The modern versions of C++ attempt to use the bool operator of a class when evaluating the condition in an if() statement. Other casting operators, such as int being use when no bool operator exists. This is demonstrated below.
#include <iostream>
using namespace std;
class TwoInts {
public:
int a,b;
operator bool() { cout << "TwoInts to bool" << endl; return 0;}
operator int() { cout << "TwoInts to int" << endl; return 0;}
};
class SixInts {
public:
int a[6];
operator int() { cout << "SixInts to int" << endl; return 0;}
};
int main(void) {
TwoInts T;
SixInts S;
if (T) cout << "xxx" << endl;
if (S) cout << "xxx" << endl;
return 0;
}
Running this code produces no surprises:
TwoInts to bool
SixInts to int
Looking over some old C++ code, there appears to be a change that I would like to verify.
Did older versions of C++ use the int operator of a class when evaluating the condition in an if() statement? What versions, if any, did that?

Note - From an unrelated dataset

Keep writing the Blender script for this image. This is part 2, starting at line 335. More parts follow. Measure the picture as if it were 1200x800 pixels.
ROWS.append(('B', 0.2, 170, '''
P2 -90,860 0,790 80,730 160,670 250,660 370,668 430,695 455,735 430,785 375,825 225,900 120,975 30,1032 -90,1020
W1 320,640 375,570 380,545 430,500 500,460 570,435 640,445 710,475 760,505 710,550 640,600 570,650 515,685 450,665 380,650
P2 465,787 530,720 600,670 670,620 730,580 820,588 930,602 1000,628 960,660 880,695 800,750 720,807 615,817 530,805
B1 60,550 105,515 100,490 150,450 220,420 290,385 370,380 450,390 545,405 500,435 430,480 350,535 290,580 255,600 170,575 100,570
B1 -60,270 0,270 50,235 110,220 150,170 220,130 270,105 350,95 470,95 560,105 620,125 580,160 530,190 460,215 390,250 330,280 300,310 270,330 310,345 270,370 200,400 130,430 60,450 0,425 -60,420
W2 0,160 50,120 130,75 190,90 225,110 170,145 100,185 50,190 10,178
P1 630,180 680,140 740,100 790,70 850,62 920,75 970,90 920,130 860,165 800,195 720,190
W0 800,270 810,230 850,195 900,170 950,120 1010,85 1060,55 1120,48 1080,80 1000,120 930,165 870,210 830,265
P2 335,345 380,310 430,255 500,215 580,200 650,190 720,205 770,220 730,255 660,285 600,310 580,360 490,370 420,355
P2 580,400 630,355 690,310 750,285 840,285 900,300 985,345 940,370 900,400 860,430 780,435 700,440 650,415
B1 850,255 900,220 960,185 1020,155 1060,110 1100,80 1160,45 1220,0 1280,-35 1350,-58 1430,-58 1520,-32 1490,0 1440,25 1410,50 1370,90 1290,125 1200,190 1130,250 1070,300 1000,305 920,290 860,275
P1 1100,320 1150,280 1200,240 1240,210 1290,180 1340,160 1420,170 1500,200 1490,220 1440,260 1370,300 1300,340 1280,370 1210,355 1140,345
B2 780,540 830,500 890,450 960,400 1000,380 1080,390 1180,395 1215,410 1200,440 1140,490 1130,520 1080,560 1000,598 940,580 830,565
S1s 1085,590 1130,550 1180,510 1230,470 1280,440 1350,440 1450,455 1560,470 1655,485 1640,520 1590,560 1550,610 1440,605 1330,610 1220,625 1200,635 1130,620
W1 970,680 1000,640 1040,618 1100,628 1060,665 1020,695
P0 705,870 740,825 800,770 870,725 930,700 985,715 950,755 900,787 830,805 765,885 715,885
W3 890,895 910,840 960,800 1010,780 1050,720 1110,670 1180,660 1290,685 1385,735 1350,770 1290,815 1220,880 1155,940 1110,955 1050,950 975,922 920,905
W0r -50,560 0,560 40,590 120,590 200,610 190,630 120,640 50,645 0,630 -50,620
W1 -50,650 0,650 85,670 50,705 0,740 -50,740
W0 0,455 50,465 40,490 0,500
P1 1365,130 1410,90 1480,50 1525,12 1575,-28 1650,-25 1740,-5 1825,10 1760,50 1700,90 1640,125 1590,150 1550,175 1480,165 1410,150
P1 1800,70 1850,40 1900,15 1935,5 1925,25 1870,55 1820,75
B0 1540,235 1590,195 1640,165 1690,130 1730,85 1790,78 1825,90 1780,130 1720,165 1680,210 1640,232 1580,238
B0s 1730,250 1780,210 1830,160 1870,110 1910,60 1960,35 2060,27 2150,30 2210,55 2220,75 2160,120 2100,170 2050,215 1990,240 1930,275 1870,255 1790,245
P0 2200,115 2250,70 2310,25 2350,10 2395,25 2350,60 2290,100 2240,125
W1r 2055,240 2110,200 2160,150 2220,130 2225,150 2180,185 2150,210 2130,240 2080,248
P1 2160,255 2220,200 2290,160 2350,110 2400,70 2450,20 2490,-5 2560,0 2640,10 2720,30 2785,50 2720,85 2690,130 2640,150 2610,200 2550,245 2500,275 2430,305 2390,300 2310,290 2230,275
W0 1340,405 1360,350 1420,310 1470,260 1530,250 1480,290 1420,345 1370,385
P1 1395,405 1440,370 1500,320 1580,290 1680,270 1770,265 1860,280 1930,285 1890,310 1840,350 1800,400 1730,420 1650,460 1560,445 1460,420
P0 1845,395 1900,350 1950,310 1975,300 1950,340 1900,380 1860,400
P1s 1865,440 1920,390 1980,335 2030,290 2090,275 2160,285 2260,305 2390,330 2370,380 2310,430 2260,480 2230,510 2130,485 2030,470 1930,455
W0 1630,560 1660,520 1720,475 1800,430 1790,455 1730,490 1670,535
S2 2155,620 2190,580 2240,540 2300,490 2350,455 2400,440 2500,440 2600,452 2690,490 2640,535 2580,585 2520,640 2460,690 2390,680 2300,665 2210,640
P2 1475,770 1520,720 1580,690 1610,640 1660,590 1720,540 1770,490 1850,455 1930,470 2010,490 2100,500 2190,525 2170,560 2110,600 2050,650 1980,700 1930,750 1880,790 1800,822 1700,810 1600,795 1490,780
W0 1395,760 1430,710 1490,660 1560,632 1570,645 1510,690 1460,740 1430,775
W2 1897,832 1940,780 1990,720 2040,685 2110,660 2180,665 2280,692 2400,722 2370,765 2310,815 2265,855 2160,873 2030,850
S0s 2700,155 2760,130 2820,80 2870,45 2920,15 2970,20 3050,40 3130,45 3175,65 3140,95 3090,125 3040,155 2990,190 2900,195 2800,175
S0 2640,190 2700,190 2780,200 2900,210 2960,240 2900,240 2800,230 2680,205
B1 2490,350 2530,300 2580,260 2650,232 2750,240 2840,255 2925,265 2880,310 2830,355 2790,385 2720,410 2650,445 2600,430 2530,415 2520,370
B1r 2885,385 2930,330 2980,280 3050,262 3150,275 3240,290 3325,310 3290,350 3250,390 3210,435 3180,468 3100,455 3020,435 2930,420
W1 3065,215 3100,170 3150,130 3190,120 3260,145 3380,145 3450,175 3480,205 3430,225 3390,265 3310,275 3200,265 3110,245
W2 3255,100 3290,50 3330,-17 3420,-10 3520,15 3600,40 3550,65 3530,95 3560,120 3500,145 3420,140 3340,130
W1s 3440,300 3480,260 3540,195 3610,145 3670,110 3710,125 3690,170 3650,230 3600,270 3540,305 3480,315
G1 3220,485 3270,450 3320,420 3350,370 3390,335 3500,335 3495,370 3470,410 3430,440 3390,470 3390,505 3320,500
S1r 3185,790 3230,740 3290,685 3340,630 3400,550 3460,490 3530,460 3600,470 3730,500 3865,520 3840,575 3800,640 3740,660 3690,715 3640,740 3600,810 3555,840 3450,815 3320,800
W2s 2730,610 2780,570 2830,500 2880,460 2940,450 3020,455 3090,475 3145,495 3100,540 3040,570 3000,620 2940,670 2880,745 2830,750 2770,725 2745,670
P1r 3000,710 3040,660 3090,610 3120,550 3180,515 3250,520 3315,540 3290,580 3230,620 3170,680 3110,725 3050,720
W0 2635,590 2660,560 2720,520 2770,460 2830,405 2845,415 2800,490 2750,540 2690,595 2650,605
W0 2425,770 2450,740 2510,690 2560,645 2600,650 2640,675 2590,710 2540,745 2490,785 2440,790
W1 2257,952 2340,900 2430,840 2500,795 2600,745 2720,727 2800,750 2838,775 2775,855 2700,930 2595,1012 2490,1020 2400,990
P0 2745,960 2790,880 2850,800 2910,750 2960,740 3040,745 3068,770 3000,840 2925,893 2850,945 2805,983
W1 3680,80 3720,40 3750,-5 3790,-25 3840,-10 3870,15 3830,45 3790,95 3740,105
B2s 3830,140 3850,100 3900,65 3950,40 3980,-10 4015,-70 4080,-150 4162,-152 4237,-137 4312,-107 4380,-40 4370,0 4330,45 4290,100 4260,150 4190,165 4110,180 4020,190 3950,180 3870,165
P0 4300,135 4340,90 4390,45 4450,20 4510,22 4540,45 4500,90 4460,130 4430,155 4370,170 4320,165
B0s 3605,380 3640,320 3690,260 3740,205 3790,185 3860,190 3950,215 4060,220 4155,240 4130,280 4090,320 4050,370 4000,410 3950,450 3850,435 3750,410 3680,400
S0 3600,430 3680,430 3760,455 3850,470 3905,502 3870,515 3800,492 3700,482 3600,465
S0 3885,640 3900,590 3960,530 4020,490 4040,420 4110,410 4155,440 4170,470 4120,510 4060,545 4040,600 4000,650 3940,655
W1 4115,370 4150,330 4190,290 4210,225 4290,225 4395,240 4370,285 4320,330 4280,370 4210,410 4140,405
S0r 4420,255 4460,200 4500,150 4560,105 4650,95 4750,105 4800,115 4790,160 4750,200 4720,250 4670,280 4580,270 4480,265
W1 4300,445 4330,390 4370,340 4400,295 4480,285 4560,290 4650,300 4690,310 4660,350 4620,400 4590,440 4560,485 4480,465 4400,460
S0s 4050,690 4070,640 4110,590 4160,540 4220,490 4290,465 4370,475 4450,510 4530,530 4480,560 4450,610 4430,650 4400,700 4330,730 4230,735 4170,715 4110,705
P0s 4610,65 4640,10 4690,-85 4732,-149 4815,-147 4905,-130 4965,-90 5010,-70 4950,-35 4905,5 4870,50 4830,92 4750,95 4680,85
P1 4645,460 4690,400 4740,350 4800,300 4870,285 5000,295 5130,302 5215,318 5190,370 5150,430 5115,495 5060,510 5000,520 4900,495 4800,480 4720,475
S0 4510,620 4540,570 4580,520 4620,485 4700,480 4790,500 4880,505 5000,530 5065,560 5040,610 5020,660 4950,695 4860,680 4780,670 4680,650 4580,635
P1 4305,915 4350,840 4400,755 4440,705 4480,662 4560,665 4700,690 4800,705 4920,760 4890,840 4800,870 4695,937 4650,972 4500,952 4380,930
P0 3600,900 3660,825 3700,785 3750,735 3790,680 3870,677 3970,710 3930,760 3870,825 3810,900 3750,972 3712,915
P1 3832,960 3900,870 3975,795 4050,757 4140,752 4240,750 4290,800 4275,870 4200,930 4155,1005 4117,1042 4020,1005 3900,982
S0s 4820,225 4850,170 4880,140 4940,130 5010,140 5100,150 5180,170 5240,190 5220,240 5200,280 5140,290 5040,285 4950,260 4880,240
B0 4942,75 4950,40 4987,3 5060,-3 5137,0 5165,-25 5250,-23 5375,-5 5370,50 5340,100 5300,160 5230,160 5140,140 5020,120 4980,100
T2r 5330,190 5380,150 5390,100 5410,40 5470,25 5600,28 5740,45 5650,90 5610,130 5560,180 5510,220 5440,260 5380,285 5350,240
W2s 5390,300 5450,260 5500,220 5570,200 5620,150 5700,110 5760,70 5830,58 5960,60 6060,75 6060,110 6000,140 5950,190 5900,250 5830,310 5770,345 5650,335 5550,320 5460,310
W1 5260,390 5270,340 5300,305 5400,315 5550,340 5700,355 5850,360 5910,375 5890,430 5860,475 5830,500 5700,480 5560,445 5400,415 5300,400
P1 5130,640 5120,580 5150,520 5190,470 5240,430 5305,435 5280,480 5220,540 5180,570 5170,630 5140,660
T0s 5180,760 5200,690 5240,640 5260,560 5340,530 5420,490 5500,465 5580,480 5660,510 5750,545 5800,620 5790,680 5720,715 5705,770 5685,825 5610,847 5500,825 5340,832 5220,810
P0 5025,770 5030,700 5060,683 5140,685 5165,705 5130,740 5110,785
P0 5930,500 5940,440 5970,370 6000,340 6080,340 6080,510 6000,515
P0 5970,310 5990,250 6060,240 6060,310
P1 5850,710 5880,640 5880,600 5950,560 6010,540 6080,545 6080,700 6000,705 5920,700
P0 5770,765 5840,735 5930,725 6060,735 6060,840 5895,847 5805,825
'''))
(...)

The suggested output then would have been
TwoInts to int
SixInts to int
Some details as to why the question: Issues with converting an old big integer class may be due int vs. bool in an if(). No longer have access to the old compiler, so can not test the old behavior.
[Edit]
Using the answers below and some more research:
Answer: Yes, many pre ISO Standard C++ versions (mid 1980s -1998), that lacked a bool, did use casts to int (or other numeric types). Significant compiler variation existed - it was pre-standard.
The first C++ ISO standard came out in 1998 (ISO/IEC 14882:1998 aka C++98). It defined the bool type. Thus ISO standard C++ has always used the bool cast in if().